**EXERCISE PROMPT**
Everything in the listing should be restated word for word.

== == ==

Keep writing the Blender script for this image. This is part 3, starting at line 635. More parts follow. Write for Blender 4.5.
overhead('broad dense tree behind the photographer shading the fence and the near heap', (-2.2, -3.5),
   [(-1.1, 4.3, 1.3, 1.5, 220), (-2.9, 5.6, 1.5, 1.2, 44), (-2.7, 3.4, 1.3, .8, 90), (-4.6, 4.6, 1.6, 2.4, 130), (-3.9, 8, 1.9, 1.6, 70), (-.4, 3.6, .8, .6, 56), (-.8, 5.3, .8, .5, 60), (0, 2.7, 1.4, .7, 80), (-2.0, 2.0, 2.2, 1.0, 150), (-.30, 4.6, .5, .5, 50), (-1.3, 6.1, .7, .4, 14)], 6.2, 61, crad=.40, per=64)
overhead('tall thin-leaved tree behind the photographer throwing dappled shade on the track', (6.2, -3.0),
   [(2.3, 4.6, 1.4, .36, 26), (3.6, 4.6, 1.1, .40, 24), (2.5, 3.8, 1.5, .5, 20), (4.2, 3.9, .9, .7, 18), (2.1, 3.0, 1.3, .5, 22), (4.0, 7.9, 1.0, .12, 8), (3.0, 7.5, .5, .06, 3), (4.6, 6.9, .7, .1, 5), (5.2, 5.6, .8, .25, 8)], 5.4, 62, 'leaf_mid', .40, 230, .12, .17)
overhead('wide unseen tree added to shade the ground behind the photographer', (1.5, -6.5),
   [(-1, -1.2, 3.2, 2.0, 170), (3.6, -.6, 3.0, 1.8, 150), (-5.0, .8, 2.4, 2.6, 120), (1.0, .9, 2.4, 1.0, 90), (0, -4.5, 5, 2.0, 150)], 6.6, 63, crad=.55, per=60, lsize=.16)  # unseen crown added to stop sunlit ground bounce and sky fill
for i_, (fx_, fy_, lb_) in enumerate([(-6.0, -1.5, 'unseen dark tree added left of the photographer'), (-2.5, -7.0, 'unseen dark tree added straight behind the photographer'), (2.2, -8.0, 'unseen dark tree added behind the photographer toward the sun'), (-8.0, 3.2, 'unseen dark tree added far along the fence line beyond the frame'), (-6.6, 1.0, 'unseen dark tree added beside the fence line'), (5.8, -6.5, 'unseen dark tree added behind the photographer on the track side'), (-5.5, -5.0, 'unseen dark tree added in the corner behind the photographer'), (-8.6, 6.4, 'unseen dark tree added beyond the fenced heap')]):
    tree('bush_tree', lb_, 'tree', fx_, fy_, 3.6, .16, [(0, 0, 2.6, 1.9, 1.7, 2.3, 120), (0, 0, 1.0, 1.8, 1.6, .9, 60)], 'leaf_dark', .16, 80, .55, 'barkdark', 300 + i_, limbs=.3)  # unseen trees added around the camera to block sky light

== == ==

**TASK RESPONSE**
Keep writing the Blender script for this image. This is part 3, starting at line 635. More parts follow. Write for Blender 4.5.
overhead('broad dense tree behind the photographer shading the fence and the near heap', (-2.2, -3.5),
   [(-1.1, 4.3, 1.3, 1.5, 220), (-2.9, 5.6, 1.5, 1.2, 44), (-2.7, 3.4, 1.3, .8, 90), (-4.6, 4.6, 1.6, 2.4, 130), (-3.9, 8, 1.9, 1.6, 70), (-.4, 3.6, .8, .6, 56), (-.8, 5.3, .8, .5, 60), (0, 2.7, 1.4, .7, 80), (-2.0, 2.0, 2.2, 1.0, 150), (-.30, 4.6, .5, .5, 50), (-1.3, 6.1, .7, .4, 14)], 6.2, 61, crad=.40, per=64)
overhead('tall thin-leaved tree behind the photographer throwing dappled shade on the track', (6.2, -3.0),
   [(2.3, 4.6, 1.4, .36, 26), (3.6, 4.6, 1.1, .40, 24), (2.5, 3.8, 1.5, .5, 20), (4.2, 3.9, .9, .7, 18), (2.1, 3.0, 1.3, .5, 22), (4.0, 7.9, 1.0, .12, 8), (3.0, 7.5, .5, .06, 3), (4.6, 6.9, .7, .1, 5), (5.2, 5.6, .8, .25, 8)], 5.4, 62, 'leaf_mid', .40, 230, .12, .17)
overhead('wide unseen tree added to shade the ground behind the photographer', (1.5, -6.5),
   [(-1, -1.2, 3.2, 2.0, 170), (3.6, -.6, 3.0, 1.8, 150), (-5.0, .8, 2.4, 2.6, 120), (1.0, .9, 2.4, 1.0, 90), (0, -4.5, 5, 2.0, 150)], 6.6, 63, crad=.55, per=60, lsize=.16)  # unseen crown added to stop sunlit ground bounce and sky fill
for i_, (fx_, fy_, lb_) in enumerate([(-6.0, -1.5, 'unseen dark tree added left of the photographer'), (-2.5, -7.0, 'unseen dark tree added straight behind the photographer'), (2.2, -8.0, 'unseen dark tree added behind the photographer toward the sun'), (-8.0, 3.2, 'unseen dark tree added far along the fence line beyond the frame'), (-6.6, 1.0, 'unseen dark tree added beside the fence line'), (5.8, -6.5, 'unseen dark tree added behind the photographer on the track side'), (-5.5, -5.0, 'unseen dark tree added in the corner behind the photographer'), (-8.6, 6.4, 'unseen dark tree added beyond the fenced heap')]):
    tree('bush_tree', lb_, 'tree', fx_, fy_, 3.6, .16, [(0, 0, 2.6, 1.9, 1.7, 2.3, 120), (0, 0, 1.0, 1.8, 1.6, .9, 60)], 'leaf_dark', .16, 80, .55, 'barkdark', 300 + i_, limbs=.3)  # unseen trees added around the camera to block sky light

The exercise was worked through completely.